The remaining four ships left Callao on 13 July, finally beginning their primary mission of charting and describing the little-known islands of the Pacific. Remaining below the equator, their first destination was the Paumotu Group (Tuamotu Archipelago, French Polynesia). On 13 August, just five days short of the one year anniversary of their Norfolk departure, they arrived at Clermont de Tonnere Island (Reao Island). The next day the squadron began surveying the island, triangulating between pairs of ships and fixed points on shore. They calculated distances by having the primary ship fire a cannon and the secondary crews noted the time between seeing the flash and hearing the sound. The following day a party went ashore to collect specimens and to try to communicate with the islanders. The latter effort failed. The islanders tried to drive the strangers off by brandishing spears and clubs and hurling stones. Finally feeling the need to show force, Wilkes sent them fleeing by having his men fire mustard seed shot at them. They later learned that hostility shown was due to the islanders having been fired on by pearl fishermen in the past.

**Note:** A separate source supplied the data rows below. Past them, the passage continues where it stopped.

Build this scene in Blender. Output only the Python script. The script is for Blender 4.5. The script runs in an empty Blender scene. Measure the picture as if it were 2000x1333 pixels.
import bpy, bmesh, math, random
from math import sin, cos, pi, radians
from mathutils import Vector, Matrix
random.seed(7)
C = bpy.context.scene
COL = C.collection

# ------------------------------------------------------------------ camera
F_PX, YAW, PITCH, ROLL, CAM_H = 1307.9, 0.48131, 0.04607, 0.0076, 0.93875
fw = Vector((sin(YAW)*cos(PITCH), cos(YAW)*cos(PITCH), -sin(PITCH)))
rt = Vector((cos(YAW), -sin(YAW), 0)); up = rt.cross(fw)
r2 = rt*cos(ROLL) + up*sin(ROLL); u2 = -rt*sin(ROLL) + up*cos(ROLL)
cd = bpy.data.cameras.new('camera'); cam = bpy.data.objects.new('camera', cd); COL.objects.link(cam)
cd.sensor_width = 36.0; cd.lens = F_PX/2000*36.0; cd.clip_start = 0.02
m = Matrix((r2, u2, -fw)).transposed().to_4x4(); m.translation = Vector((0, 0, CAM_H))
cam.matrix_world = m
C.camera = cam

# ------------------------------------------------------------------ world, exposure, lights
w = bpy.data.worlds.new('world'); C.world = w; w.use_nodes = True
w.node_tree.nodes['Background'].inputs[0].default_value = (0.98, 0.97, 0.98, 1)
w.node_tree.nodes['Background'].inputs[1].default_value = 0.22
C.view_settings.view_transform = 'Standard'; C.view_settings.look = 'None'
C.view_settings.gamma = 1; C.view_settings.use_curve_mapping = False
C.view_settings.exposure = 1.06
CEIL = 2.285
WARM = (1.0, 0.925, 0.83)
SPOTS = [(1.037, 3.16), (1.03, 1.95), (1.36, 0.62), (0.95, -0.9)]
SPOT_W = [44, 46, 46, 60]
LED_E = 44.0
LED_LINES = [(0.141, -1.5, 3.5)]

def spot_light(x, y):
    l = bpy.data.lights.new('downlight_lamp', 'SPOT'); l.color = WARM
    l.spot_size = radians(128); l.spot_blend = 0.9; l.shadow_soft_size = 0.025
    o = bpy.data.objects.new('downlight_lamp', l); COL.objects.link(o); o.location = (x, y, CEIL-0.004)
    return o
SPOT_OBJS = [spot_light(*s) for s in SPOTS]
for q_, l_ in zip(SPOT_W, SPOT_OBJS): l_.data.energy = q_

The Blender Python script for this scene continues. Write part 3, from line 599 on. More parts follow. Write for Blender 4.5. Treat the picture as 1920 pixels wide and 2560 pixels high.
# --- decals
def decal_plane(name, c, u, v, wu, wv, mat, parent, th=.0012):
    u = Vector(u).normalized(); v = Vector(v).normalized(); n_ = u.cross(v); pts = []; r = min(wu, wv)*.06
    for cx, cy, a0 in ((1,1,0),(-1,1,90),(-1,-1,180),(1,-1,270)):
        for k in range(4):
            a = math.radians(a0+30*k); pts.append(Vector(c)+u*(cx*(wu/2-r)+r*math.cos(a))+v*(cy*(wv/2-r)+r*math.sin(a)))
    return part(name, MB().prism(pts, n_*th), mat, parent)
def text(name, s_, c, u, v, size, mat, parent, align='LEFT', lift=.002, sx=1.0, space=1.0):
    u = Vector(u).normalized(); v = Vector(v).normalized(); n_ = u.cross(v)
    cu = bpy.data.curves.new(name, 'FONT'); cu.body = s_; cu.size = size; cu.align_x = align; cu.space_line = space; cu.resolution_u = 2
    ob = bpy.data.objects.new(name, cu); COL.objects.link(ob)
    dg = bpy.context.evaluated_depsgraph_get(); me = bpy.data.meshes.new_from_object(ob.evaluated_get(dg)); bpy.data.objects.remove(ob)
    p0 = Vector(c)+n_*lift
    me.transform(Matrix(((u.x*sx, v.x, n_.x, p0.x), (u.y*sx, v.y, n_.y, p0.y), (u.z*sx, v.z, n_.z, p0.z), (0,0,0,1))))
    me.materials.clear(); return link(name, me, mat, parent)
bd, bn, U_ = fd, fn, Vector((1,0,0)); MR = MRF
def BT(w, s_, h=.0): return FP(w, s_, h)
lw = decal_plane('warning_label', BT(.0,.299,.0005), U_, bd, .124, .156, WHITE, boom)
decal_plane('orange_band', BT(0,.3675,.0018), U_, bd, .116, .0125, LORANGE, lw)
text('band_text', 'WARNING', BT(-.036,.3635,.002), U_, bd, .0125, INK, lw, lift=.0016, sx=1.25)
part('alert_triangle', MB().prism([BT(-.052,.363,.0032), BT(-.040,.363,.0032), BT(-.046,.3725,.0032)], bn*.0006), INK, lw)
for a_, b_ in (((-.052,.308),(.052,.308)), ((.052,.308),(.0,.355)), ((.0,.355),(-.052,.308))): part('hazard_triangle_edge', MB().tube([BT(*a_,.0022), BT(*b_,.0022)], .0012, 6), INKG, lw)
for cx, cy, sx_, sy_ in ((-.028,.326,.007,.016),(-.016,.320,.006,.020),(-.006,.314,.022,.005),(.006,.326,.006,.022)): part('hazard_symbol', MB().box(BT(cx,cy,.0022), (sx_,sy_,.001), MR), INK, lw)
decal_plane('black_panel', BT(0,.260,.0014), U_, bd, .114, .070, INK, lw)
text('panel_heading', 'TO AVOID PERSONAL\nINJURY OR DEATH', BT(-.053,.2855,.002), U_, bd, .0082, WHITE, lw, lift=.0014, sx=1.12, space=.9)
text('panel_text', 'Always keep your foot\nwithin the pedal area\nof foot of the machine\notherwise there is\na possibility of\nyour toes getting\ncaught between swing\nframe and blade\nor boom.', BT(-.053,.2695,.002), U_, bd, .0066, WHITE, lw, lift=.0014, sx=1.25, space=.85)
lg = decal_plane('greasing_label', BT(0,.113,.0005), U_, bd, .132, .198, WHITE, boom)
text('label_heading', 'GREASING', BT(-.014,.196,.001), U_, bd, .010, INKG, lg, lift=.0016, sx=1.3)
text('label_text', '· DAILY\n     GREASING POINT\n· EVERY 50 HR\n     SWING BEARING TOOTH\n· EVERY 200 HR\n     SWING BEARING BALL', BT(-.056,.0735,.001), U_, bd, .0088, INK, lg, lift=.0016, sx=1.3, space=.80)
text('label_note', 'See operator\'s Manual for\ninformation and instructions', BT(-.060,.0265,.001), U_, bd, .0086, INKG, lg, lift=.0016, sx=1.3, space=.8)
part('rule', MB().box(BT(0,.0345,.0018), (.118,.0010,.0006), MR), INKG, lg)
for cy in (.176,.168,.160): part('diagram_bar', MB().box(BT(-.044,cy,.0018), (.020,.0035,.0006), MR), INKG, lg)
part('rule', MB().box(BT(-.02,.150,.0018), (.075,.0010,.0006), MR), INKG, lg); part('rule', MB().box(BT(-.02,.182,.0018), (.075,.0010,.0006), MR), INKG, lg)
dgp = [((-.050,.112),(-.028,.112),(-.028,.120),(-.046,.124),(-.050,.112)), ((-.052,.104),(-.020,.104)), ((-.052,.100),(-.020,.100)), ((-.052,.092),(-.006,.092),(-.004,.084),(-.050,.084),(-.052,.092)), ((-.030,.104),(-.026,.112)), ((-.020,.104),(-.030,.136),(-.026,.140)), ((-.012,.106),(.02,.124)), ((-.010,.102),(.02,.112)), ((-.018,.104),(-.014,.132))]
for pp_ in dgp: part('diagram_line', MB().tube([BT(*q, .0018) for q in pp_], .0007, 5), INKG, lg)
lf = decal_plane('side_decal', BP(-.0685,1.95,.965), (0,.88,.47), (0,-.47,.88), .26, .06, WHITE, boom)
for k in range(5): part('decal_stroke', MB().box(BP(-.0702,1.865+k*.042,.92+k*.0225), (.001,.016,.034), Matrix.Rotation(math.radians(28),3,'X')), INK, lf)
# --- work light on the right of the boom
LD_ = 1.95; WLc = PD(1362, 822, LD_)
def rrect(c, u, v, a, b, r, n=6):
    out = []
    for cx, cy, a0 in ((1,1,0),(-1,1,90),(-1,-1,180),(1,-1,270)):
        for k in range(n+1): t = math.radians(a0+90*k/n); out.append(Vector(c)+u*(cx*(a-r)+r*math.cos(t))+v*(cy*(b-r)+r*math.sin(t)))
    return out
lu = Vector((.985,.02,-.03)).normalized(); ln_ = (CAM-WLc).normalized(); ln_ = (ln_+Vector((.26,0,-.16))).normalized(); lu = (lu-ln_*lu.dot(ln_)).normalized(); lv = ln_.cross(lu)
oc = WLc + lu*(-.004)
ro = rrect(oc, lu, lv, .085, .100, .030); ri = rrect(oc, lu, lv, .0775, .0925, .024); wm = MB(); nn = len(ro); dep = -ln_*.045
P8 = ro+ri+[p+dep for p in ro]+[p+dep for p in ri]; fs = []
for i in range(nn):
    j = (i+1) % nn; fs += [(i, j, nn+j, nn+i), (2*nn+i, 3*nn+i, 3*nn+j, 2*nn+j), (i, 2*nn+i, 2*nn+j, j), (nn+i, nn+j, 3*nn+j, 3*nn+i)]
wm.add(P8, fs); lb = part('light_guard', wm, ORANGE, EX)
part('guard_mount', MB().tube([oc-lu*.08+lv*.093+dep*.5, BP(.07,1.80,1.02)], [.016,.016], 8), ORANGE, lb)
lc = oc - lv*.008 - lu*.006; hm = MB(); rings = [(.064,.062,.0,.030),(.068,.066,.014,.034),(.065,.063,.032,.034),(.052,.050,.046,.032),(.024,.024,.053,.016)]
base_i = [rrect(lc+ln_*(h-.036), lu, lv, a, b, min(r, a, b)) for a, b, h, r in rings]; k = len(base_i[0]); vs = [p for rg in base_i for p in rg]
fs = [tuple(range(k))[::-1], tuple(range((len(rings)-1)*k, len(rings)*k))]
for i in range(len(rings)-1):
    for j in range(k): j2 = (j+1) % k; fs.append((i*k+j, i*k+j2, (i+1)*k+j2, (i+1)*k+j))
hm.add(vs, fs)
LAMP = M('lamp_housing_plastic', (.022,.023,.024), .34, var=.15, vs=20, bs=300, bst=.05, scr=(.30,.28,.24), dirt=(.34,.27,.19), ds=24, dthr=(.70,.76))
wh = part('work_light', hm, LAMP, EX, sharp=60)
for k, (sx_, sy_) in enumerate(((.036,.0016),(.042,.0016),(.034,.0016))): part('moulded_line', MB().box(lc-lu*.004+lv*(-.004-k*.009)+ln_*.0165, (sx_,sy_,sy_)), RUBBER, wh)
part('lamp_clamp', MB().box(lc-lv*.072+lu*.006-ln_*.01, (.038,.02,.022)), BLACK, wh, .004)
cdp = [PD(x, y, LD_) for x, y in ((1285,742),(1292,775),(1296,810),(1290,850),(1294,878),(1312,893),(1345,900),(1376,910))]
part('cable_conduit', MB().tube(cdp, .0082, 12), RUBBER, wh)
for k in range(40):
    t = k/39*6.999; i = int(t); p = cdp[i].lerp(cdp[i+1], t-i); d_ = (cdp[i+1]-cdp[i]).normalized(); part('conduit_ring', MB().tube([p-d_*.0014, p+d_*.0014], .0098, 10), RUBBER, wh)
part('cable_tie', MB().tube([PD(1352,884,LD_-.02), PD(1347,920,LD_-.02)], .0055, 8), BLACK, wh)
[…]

Over the next month the ships surveyed sixteen islands. Because of his fear of the hostility of the islanders, Wilkes only occasionally allowed scientifics to go ashore, a restriction that quickly resulted in their discontent. One day Lt. Hudson of Peacock allowed the scientists on his ship to land and after their return in the evening Wilkes sent a Hudson a severe note. Afterwards such trips were more tightly controlled. Wilkes always considered the scientific mission secondary to the military mission of surveying and acquiring astronomical data. After weeks of notations in his log about islands being surveyed but few opportunities for naturalists to go ashore, Titian Ramsay Peale exclaimed in his diary in large letters, "What was a scientific corps sent for?" The next day they reached Raraka Atoll and were allowed ashore to explore it on that and the following day. There they met about 40 peaceful islanders, who had native-born missionary among them. Their chief was missing his left hand, it having been bitten off by a shark. At Honden Island (Pukapuka) Wilkes made a careful study of the structure of the coral island. He commented that such an island may seem beautiful from a distance, but landing on one revealed only sparse and stunted vegetation.